Die Forderung nach Strukturierung bezieht sich sowohl auf die Aufbereitung der Lehrstoffe als auch auf die Gestaltung des Unterrichtsablaufs. Das vorausgehende Erfassen und Verstehen der Strukturen der Inhalte durch die Lehrenden ist die wesentlichste Voraussetzung für die einsichtige Vermittlung von Strukturwissen im Unterricht. Erst eine sorgfältige Inhaltsanalyse zeigt nämlich, ob sich ein Stoffgebiet für das exemplarische oder für das orientierende, überblicksmäßige Lehren, für entdeckendes oder für informierendes Lernen eignet. Andererseits ermöglicht erst die überlegte Anordnung der Lehr- bzw. Lernschritte erfolgreiche Lernprozesse. Systematisches Lernen ist jedenfalls sowohl auf die Tiefenwirkung des Exemplarischen wie auf die Breitenwirkung des Orientierenden angewiesen.

  1. 6. Individualisierung

Die Heterogenität ist ein Faktum in der Erwachsenenbildung. Individualisierung des Erwachsenenlernens bedeutet, daß die persönlichen Lernerfahrungen berücksichtigt und thematisiert und subjektive Erlebnisse unter Berücksichtigung ihres sozialen Kontextes bearbeitet werden. Dies kann wiederum individuelle Lernwege und - strategien erschließen.

  1. 7. Lehrformen

Die Aufgabe des Lehrenden besteht darin, Lernprozesse anzuregen.

Die Schüler kommen mit unterschiedlichen Lern- und Lebenserfahrungen. Die Aufgabe des Lehrenden ist demgemäß, unter Einbeziehung der unterschiedlichen Vorerfahrungen neue Lernprozesse zu initiieren und die Möglichkeit für positive Lernerfahrungen zu schaffen.

Lehren bedeutet nicht nur Wissensvermittlung, sondern auch Einbeziehung der sozialen Beziehungen.

  1. 8. Lernen

Die Schüler sollen befähigt werden, mit den eigenen Lernprozessen selbständig umzugehen und Vertrauen in die eigenen Fähigkeiten entwickeln und Verantwortung für das eigene Lernen zu tragen.

  1. 9. Sicherung und Kontrolle des Unterrichtsertrages

Eine Prüfung gibt Auskunft über momentane Kenntnisse, Fähigkeiten, Fertigkeiten und Haltungen.
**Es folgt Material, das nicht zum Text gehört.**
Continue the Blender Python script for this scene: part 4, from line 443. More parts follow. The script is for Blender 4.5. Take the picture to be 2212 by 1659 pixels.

Leistungsfeststellungen, die über das ganze Semester verteilt sind, dienen der Erkenntnis, inwieweit Lehr- und Lernziele erreicht wurden, ob und welche individuellen Maßnahmen oder Beratungen notwendig sind und ob der Unterricht zu verändern ist.

Der Lernende soll laufend Auskunft über seinen jeweils momentanen Wissensstand erhalten und, wenn die Teilziele erreicht wurden, eine Motivation zur Weiterarbeit, wenn nicht, eine Anregung zur Auseinandersetzung.

Die Erfolgskontrolle kann mündlich, schriftlich (auch in Form von Hausarbeiten) bzw. anonym als Selbstkontrolle der Lernenden, als Beobachtung zB bei Fertigkeiten in neuen Situationen oder in der Gruppenarbeit und/oder am Gegenstand selbst, bei der Herstellung eines Werkstückes erfolgen.